## Task objective
Will you return, word for word, only the lines from the top of the data below down to and including the one with "mb.build('room', MT['room'], bld)"?
--- Start Data provided ---
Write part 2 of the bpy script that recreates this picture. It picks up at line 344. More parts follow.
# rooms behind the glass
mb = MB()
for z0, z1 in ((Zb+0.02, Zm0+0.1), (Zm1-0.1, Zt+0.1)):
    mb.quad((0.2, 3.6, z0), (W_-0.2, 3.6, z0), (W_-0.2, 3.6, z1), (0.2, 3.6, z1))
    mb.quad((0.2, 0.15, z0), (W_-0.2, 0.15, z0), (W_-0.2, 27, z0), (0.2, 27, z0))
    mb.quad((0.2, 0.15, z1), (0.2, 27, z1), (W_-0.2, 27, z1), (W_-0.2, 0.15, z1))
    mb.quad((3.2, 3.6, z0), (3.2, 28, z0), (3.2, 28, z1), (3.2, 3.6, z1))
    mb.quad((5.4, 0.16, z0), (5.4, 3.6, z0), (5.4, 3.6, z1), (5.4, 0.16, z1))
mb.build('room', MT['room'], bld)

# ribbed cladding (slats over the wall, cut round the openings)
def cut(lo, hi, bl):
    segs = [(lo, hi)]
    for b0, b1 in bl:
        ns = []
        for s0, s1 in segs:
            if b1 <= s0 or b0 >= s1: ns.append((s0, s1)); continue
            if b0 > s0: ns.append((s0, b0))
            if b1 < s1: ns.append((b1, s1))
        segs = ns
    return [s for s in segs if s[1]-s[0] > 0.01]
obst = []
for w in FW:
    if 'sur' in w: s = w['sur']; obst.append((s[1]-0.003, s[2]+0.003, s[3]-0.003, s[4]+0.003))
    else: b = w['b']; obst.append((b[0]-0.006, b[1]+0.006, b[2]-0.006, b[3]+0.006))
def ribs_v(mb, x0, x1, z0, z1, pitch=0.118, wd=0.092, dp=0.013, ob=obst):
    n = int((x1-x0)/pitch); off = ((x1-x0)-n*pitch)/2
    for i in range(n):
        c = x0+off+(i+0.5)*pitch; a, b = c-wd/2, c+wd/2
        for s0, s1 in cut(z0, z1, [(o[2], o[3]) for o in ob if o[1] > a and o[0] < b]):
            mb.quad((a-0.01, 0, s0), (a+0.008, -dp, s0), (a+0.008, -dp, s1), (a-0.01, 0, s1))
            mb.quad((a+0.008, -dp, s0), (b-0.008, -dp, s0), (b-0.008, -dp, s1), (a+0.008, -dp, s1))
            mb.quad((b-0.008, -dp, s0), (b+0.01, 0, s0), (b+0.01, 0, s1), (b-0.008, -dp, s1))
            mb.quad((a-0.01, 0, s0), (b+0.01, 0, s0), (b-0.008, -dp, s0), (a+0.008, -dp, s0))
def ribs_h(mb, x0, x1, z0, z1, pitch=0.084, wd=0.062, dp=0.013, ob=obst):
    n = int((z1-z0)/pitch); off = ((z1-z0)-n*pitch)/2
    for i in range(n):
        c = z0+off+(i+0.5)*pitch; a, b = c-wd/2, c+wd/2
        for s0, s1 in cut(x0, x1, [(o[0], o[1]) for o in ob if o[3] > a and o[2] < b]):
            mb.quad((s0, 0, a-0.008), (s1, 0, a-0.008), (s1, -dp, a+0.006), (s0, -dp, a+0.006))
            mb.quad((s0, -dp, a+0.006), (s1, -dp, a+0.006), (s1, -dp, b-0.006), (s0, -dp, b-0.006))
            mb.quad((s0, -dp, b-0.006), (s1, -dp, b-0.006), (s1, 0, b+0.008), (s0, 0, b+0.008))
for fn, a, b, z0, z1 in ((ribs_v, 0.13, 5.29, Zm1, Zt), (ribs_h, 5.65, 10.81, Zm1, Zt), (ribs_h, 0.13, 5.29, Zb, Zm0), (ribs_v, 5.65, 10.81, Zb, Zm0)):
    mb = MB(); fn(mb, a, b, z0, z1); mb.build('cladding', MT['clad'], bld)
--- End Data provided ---
## Written reply
Write part 2 of the bpy script that recreates this picture. It picks up at line 344. More parts follow.
# rooms behind the glass
mb = MB()
for z0, z1 in ((Zb+0.02, Zm0+0.1), (Zm1-0.1, Zt+0.1)):
    mb.quad((0.2, 3.6, z0), (W_-0.2, 3.6, z0), (W_-0.2, 3.6, z1), (0.2, 3.6, z1))
    mb.quad((0.2, 0.15, z0), (W_-0.2, 0.15, z0), (W_-0.2, 27, z0), (0.2, 27, z0))
    mb.quad((0.2, 0.15, z1), (0.2, 27, z1), (W_-0.2, 27, z1), (W_-0.2, 0.15, z1))
    mb.quad((3.2, 3.6, z0), (3.2, 28, z0), (3.2, 28, z1), (3.2, 3.6, z1))
    mb.quad((5.4, 0.16, z0), (5.4, 3.6, z0), (5.4, 3.6, z1), (5.4, 0.16, z1))
mb.build('room', MT['room'], bld)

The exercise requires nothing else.